His expertise was artillery. He shined in advanced training at Fort Leavenworth’s Army General Service and Staff College and then became an instructor himself at various Army schools and the War College. He even served for one year with a French artillery regiment based in Versailles and became fluent in French and their famous 75mm field piece.

This experience served Conner well in 1917 when he shipped overseas as the United States entered World War I. The US Army ballooned from a bare 100,000 men to over 2 million in a matter of months. Fox Conner proved crucial to this transformation.

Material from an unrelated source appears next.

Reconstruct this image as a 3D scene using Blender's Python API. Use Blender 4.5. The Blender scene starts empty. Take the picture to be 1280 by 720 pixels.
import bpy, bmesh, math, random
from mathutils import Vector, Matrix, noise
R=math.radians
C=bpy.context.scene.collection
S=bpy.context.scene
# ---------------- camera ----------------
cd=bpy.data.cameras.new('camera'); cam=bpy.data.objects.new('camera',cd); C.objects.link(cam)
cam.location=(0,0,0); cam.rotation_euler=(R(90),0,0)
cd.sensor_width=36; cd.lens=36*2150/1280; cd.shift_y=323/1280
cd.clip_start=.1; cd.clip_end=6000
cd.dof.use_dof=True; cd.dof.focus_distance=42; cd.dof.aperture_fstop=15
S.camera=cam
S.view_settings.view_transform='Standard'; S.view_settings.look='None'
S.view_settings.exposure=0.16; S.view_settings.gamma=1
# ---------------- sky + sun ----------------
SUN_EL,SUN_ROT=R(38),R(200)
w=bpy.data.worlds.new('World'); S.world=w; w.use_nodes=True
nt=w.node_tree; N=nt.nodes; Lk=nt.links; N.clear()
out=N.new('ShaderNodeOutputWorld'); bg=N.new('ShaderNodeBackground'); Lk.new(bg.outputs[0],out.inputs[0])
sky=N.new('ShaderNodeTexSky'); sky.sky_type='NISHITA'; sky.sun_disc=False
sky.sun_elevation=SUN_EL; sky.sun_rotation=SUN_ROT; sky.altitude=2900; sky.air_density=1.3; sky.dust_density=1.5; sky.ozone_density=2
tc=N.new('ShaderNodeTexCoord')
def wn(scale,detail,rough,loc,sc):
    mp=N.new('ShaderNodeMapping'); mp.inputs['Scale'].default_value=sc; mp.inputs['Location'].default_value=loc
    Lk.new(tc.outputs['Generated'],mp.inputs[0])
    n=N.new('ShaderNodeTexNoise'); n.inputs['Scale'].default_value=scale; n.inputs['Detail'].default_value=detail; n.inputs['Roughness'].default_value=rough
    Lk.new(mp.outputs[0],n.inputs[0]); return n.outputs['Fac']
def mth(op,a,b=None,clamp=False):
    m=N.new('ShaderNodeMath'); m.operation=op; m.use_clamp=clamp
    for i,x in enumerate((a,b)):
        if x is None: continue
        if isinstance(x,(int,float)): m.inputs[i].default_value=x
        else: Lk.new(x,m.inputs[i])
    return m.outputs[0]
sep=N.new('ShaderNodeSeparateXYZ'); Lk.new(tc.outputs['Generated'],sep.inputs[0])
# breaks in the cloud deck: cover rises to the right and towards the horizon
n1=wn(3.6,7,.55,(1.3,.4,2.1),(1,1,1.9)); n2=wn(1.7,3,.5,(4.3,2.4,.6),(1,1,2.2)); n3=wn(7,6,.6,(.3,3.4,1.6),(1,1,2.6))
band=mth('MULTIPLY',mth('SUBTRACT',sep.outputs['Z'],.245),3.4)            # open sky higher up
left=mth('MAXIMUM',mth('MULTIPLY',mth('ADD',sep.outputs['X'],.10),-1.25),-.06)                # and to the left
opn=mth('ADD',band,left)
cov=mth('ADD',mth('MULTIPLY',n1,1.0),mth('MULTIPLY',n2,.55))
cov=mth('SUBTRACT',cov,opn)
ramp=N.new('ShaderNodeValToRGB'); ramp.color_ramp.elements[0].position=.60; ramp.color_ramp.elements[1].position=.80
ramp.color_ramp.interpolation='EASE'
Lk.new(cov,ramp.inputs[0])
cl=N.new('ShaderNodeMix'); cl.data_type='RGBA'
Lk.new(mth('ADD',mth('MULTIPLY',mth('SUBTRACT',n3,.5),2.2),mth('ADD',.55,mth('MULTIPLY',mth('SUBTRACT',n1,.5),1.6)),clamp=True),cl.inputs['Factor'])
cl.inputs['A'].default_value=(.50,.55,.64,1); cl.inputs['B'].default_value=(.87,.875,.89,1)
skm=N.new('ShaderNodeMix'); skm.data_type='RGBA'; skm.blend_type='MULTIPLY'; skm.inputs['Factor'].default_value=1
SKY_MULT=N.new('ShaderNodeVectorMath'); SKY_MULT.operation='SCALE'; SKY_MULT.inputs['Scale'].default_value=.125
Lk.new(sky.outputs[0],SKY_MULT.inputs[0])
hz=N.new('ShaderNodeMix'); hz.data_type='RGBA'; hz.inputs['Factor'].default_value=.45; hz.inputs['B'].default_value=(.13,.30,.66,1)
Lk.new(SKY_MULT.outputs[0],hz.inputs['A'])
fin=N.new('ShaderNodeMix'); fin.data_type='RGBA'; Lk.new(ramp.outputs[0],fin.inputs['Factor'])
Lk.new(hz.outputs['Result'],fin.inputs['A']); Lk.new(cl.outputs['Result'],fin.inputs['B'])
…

A massive American Expeditionary Force (AEF) required an overhaul of everything, from internal staff structure to the shape and size of new Army divisions. Conner had a hand in it all and eventually rose to become Pershing’s Chief of Operations.

In France, Connor’s gaze fell on Lieutenant Colonel George Marshall serving as the 1st Divisions Operations Officer. Conner had Marshall assigned to AEF staff operations in July 1918 as one of his assistants and quickly put him to work on planning the first AEF Army sized offensive on the St. Mihiel Salient. Thus began a fruitful relationship between the two men that lasted the rest of their lives.

After the war, Conner took a command position at the Panama Canal. Major George Patton, whom he had met years before on a train, recommended Major Dwight Eisenhower as his executive officer. 

There was only one problem: Ike was facing a court-martial over a $250 housing allowance he’d claimed for his son who was living with his wife’s parents. It was a mistake, and Eisenhower tried to correct it. But the gears of Army bureaucracy were all but inexorable. It took the personal and persistent ministrations of Conner through George Marshall to quash the proceedings and allow Ike’s transfer to go through. 

Three years of focused company in Panama with the cerebral Fox Conner elevated the unsophisticated Major Eisenhower into something larger. Conner had brought a library of books with him and began assigning volumes to his protégé, then reviewing them with the Socratic method. “And thus began a three year graduate school course in military affairs and humanities,” Ike would later recall. Conner also worked on Eisenhower’s rigid and overbearing demeanor with troops and encouraged the more familiar, casual but highly disciplined style we know from World War Two. 

In Panama, Conner warned Eisenhower to prepare himself for another World War, which he said was “almost a certainty.” He predicted George Marshall, whom Conner called “nothing short of a genius,” would play a key role, and he told Ike to study applied psychology so he could learn to “get allies of different nations to march and think as a nation.”

Age and poor health prevented Fox Conner from playing a role in the Second World War, but he did live long enough to see the fruits of his expert mentorship. By the time he died in 1951, Conner’s acolytes had far surpassed him in fame and achievement, which is perhaps the highest honor any mentor could receive.